Check Size, Color, and Region Curves vs. Reality

The Goal: Reduce returns and dead stock by aligning your future orders with actual human demand, not just standard pre-packs.

What to Pull: Pull your sell-through reports broken down by size, color, and region.

What to Look For:

  • The Fringe Trap: Are you chronically over-buying XS or XXL sizes that end up in the clearance bin?
  • The Brand Favorite Color: Does that signature neon orange actually sell, or does it just look good in the catalog?
  • Regional mismatches: Are you shipping heavy wool to Florida in March?

Update your standard size curves in your B2B platform. If your data shows that your Southern territory sells 20% more mediums in lightweight fabrics than the Northeast, adjust your buy depth accordingly. This is where a platform like RepSpark shines. It allows you to analyze these specific attributes quickly, so you aren't shipping winter coats to warm climates.

Check Inventory Aging and Open-to-Buy

The Goal: Ensure you aren't committing new dollars to categories where old inventory is quietly killing your cash flow.

What to Pull:

  • Inventory Aging Buckets: 0–30 days, 31–60 days, 61–90 days, and 90+ days.
  • Open-to-Buy Plan: What is your remaining budget for the season?

How much working capital is locked up in stock that is older than 90 days?
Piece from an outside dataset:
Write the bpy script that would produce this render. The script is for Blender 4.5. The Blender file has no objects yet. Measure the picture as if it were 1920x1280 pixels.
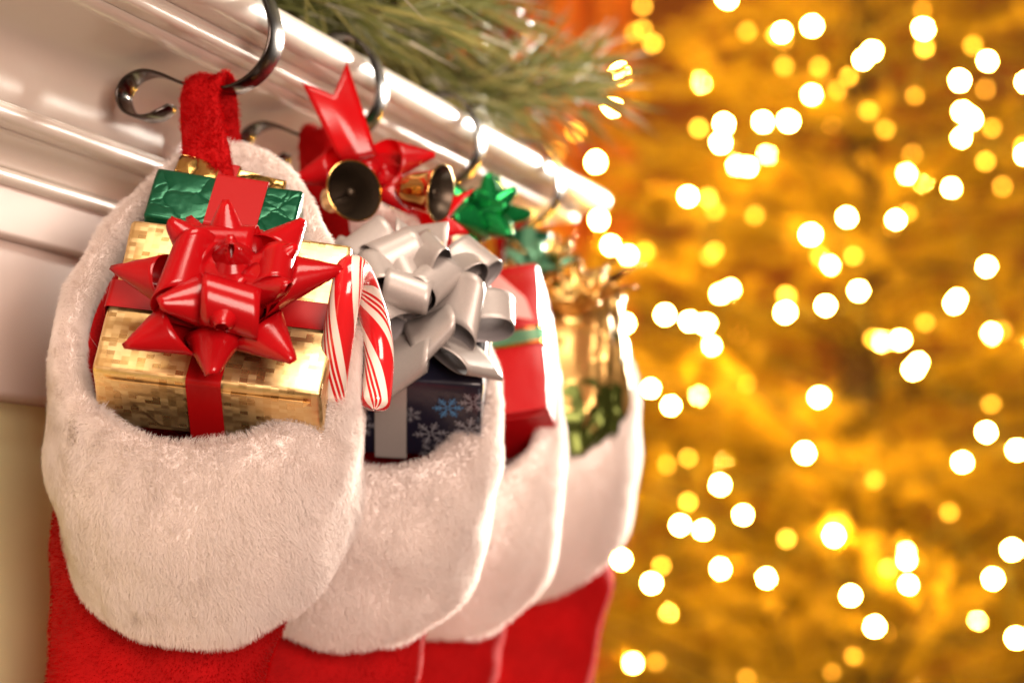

Are specific categories (like outerwear or accessories) clogging up your warehouse?

If you are long on jackets, tighten your Q1 buy for that category immediately. Don't just keep buying because "that's what we do in Q1." Use this data to design immediate pack-and-hold strategies or targeted promos to clear the clog before new goods arrive.

Check Operational Performance

The Goal: Don't plan your launch calendar around perfect execution if last year’s operations told a different story.

What to Pull:

  • On-Time Delivery Rates: From factory to DC, and from DC to retailer.
  • Order Accuracy: How often were orders mis-picked or short-shipped?
  • Lead Times: Average actual lead time vs. the promised date.

Identify the suppliers or third-party logistics lanes that consistently caused delays in 2025. Did a specific factory always ship two weeks late? Did fulfillment errors spike during peak season?

If a supplier is chronically late, add a buffer to your lead times for this year’s buy. Do not plan a major marketing launch for the day goods are supposed to arrive. Adjust your launch timing to reflect reality, or shift volume to more reliable partners to protect your retailer relationships.

Check Account Health and Channel Performance

The Goal: Align your buy levels with the true health of each account, not just their legacy status.

What to Pull:

  • Year-Over-Year Sales by Account
  • Profitability by Account: Factor in chargebacks, returns, and co-op marketing costs.
  • Payment History: Days Sales Outstanding and late payments.

What to Look For: Which accounts are growing and profitable? Which ones are shrinking or constantly hitting you with chargebacks? Are there digital channels or specialty boutiques that are turning inventory faster than the big boxes?

Scale up your commitments for your high-performing, high-trust partners. Conversely, if a major account is struggling to pay on time or isn't moving product, it is time to tighten their assortment or reduce their credit limit. Use this data to justify pruning your door list to focus on quality over quantity.

Q1 shouldn't be a guessing game. By running these five data checks, you turn a stressful planning season into a repeatable ritual.

If you are ready to connect your sell-through, inventory, and account data so these checks take hours instead of weeks, set some time with our team to hear how RepSpark can help you see the full picture before you spend a dime.

FAQ

Why is Q1 a critical time for inventory planning?

Q1 is when brands set their baseline for the year. It involves finalizing budgets, releasing new lines, and committing to production orders. Mistakes made in Q1, like overbuying poor styles or underestimating lead times, often ripple through the rest of the year, causing stockouts or markdowns in Q4.

What is the difference between vanity winners and true profitability?

A vanity winner is a style that generates high revenue volume but relies on heavy discounts or high marketing spend to move, resulting in low profit. True profitability looks at the gross margin and sell-through rate to identify products that contribute to the bottom line without eroding brand value.

How does inventory aging affect open-to-buy (OTB) planning?

Inventory aging refers to how long stock has been sitting in your warehouse. If a significant portion of your capital is tied up in old inventory (90+ days), it reduces your available cash and warehouse space. You must clear this aged stock before committing to new OTB purchases to avoid cash flow crunches.